Exercise: Return all lines with the word "scene" in them.

+++

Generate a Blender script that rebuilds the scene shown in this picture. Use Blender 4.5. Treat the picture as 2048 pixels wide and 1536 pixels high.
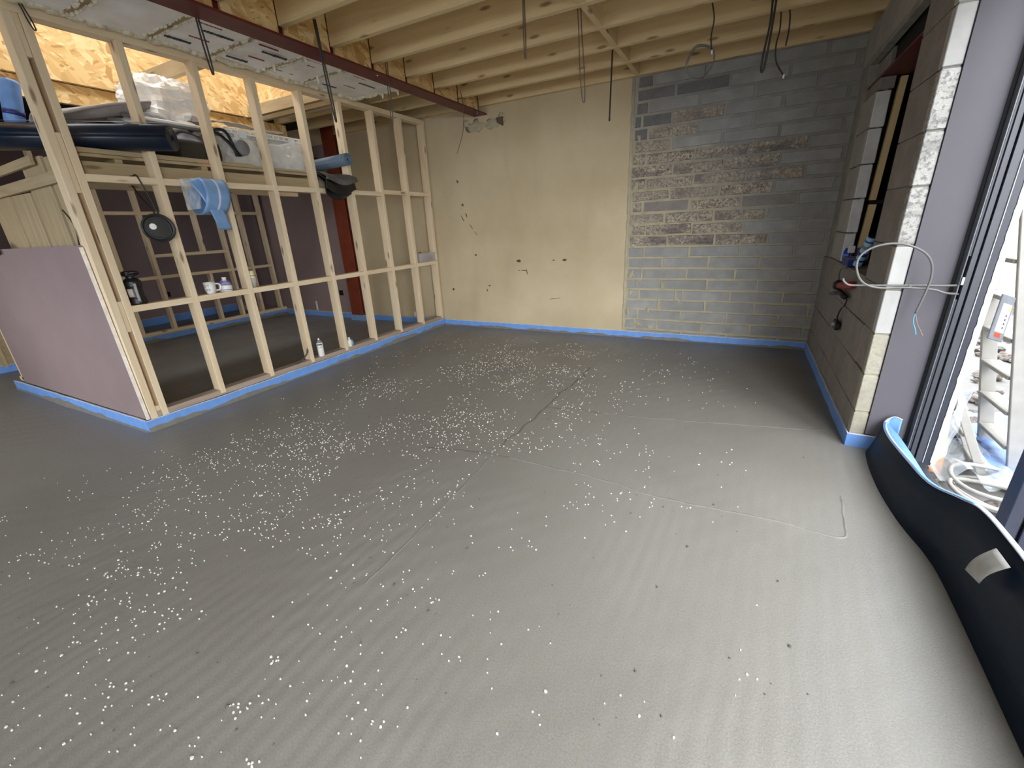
import bpy, bmesh, math, random
from mathutils import Matrix, Vector, noise
R = math.radians
random.seed(7)
for o in list(bpy.data.objects): bpy.data.objects.remove(o)
S = bpy.context.scene
COL = S.collection

# ---------------------------------------------------------------- camera, sky, exposure
cam_d = bpy.data.cameras.new('camera'); cam = bpy.data.objects.new('camera', cam_d); COL.objects.link(cam)
cam_d.sensor_width = 36.0; cam_d.lens = 854.97 * 36.0 / 2048.0; cam_d.clip_start = 0.02
cam.matrix_world = Matrix.Translation((3.6864, -4.9608, 1.2887)) @ Matrix.Rotation(0.489843, 4, 'Z') @ Matrix.Rotation(1.216385, 4, 'X') @ Matrix.Rotation(-0.048599, 4, 'Z')
S.camera = cam
S.view_settings.view_transform = 'Standard'; S.view_settings.look = 'None'
S.view_settings.gamma = 1.0; S.view_settings.use_curve_mapping = False
S.view_settings.exposure = 1.40

world = bpy.data.worlds.new('overcast_sky'); S.world = world; world.use_nodes = True
nt = world.node_tree; nt.nodes.clear()
wo = nt.nodes.new('ShaderNodeOutputWorld'); wb = nt.nodes.new('ShaderNodeBackground')
tcw = nt.nodes.new('ShaderNodeTexCoord'); sepw = nt.nodes.new('ShaderNodeSeparateXYZ'); rampw = nt.nodes.new('ShaderNodeValToRGB')
nt.links.new(tcw.outputs['Generated'], sepw.inputs[0]); nt.links.new(sepw.outputs['Z'], rampw.inputs[0])
rampw.color_ramp.elements[0].position = 0.0; rampw.color_ramp.elements[0].color = (0.80, 0.88, 1.0, 1)
rampw.color_ramp.elements[1].position = 0.7; rampw.color_ramp.elements[1].color = (0.92, 0.96, 1.0, 1)
nt.links.new(rampw.outputs[0], wb.inputs[0]); wb.inputs[1].default_value = 3.6
nt.links.new(wb.outputs[0], wo.inputs[0])

def sun(name, direction, strength, angle, color=(1, 1, 1)):
    d = bpy.data.lights.new(name, 'SUN'); d.energy = strength; d.angle = R(angle); d.color = color
    o = bpy.data.objects.new(name, d); COL.objects.link(o)
    o.rotation_euler = Vector(direction).to_track_quat('-Z', 'Y').to_euler(); return o
def portal(name, loc, rot, sx, sy):
    # daylight portal: emits nothing itself, only guides the sampling of the sky through an opening
    d = bpy.data.lights.new(name, 'AREA'); d.shape = 'RECTANGLE'; d.size = sx; d.size_y = sy; d.cycles.is_portal = True
    o = bpy.data.objects.new(name, d); COL.objects.link(o); o.location = loc; o.rotation_euler = rot; return o
sun('hazy_sun', (-0.62, 0.78, -0.40), 2.8, 60, (1.0, 0.975, 0.94))
portal('door_daylight_portal', (4.70, -4.55, 1.12), (0, R(90), 0), 2.3, 4.9)
portal('rear_window_portal', (0.22, -7.21, 1.35), (R(90), 0, 0), 1.85, 1.5)
portal('rooflight_portal', (-0.72, -2.72, 3.49), (0, 0, 0), .5, 2.8)

# ---------------------------------------------------------------- materials
def newmat(name):
    m = bpy.data.materials.new(name); m.use_nodes = True
    t = m.node_tree; b = t.nodes['Principled BSDF']; return m, t, b
def N(t, kind, **kw):
    n = t.nodes.new('ShaderNode' + kind)
    for k, v in kw.items():
        if k.startswith('i_'): n.inputs[k[2:].replace('_', ' ')].default_value = v
        else: setattr(n, k, v)
    return n
def ramp(t, src, stops):
    r = t.nodes.new('ShaderNodeValToRGB'); e = r.color_ramp.elements
    while len(e) < len(stops): e.new(0.5)
    for i, (p, c) in enumerate(stops): e[i].position = p; e[i].color = (*c, 1)
    t.links.new(src, r.inputs[0]); return r.outputs[0]
def mixc(t, fac, a, b, mode='MIX'):
    n = t.nodes.new('ShaderNodeMix'); n.data_type = 'RGBA'; n.blend_type = mode
    for sock, v in ((n.inputs[0], fac), (n.inputs[6], a), (n.inputs[7], b)):
        if hasattr(v, 'is_linked'): t.links.new(v, sock)
        elif isinstance(v, (int, float)): sock.default_value = v
        else: sock.default_value = (*v, 1)
    return n.outputs[2]
def math_(t, op, a, b=0.0, clamp=False):
    n = t.nodes.new('ShaderNodeMath'); n.operation = op; n.use_clamp = clamp
    for s, v in ((n.inputs[0], a), (n.inputs[1], b)):
        if hasattr(v, 'is_linked'): t.links.new(v, s)
        else: s.default_value = v
    return n.outputs[0]
def coords(t, scale=(1, 1, 1), kind='Object', rnd=False, rot=(0, 0, 0)):
    tc = t.nodes.new('ShaderNodeTexCoord'); mp = t.nodes.new('ShaderNodeMapping')
    mp.inputs['Scale'].default_value = scale; mp.inputs['Rotation'].default_value = rot
    t.links.new(tc.outputs[kind], mp.inputs[0])
    if rnd:
        oi = t.nodes.new('ShaderNodeObjectInfo'); cb = t.nodes.new('ShaderNodeCombineXYZ')
        t.links.new(math_(t, 'MULTIPLY', oi.outputs['Random'], 37.0), cb.inputs[0])
        t.links.new(math_(t, 'MULTIPLY', oi.outputs['Random'], 91.0), cb.inputs[1])
        t.links.new(cb.outputs[0], mp.inputs['Location'])
    return mp.outputs[0]
def noise_(t, vec, scale=5, detail=3, rough=0.55, dist=0.0):
    n = N(t, 'TexNoise'); n.inputs['Scale'].default_value = scale; n.inputs['Detail'].default_value = detail
    n.inputs['Roughness'].default_value = rough; n.inputs['Distortion'].default_value = dist
    t.links.new(vec, n.inputs['Vector']); return n.outputs[0]
def bump(t, b, h, strength=0.3, dist=0.01):
    n = N(t, 'Bump'); n.inputs['Strength'].default_value = strength; n.inputs['Distance'].default_value = dist
    t.links.new(h, n.inputs['Height']); t.links.new(n.outputs[0], b.inputs['Normal'])
def plain(name, col, rough=0.6, metal=0.0, var=0.12, scale=18, bmp=0.0, trans=0.0, alpha=1.0, spec=None):
    m, t, b = newmat(name); v = coords(t)
    n = noise_(t, v, scale, 3)
    lo = tuple(c * (1 - var) for c in col); hi = tuple(min(1, c * (1 + var)) for c in col)
    t.links.new(ramp(t, n, [(0.3, lo), (0.7, hi)]), b.inputs['Base Color'])
    b.inputs['Roughness'].default_value = rough; b.inputs['Metallic'].default_value = metal
    b.inputs['Transmission Weight'].default_value = trans; b.inputs['Alpha'].default_value = alpha
    if spec is not None: b.inputs['Specular IOR Level'].default_value = spec
    if bmp: bump(t, b, noise_(t, v, scale * 3, 4), bmp, 0.004)
    return m
def wood(name, light, dark, knot=(0.16, 0.085, 0.035), knots=True, rough=0.65):
    m, t, b = newmat(name)
    v = coords(t, (0.7, 9, 9), rnd=True)
    n1 = noise_(t, v, 3.0, 4, 0.6, 0.6)
    n2 = noise_(t, coords(t, (1.5, 60, 60), rnd=True), 3.0, 2)
    oi = t.nodes.new('ShaderNodeObjectInfo')
    c = ramp(t, n1, [(0.3, dark), (0.62, light)])
    c = mixc(t, math_(t, 'MULTIPLY', n2, 0.35), c, tuple(x * 0.72 for x in light))
    c = mixc(t, math_(t, 'MULTIPLY', oi.outputs['Random'], 0.3), c, tuple(x * y for x, y in zip(light, (0.85, 0.8, 0.72))))
    if knots:
        vo = N(t, 'TexVoronoi'); vo.inputs['Scale'].default_value = 1.0
        t.links.new(coords(t, (3.0, 11, 11), rnd=True), vo.inputs['Vector'])
        k = ramp(t, vo.outputs['Distance'], [(0.08, (1, 1, 1)), (0.17, (0, 0, 0))])
        c = mixc(t, math_(t, 'MULTIPLY', k, 0.75), c, knot)
    t.links.new(c, b.inputs['Base Color']); b.inputs['Roughness'].default_value = rough
    bump(t, b, n2, 0.15, 0.002)
    return m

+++

Finished exercise:
Generate a Blender script that rebuilds the scene shown in this picture. Use Blender 4.5. Treat the picture as 2048 pixels wide and 1536 pixels high.
S = bpy.context.scene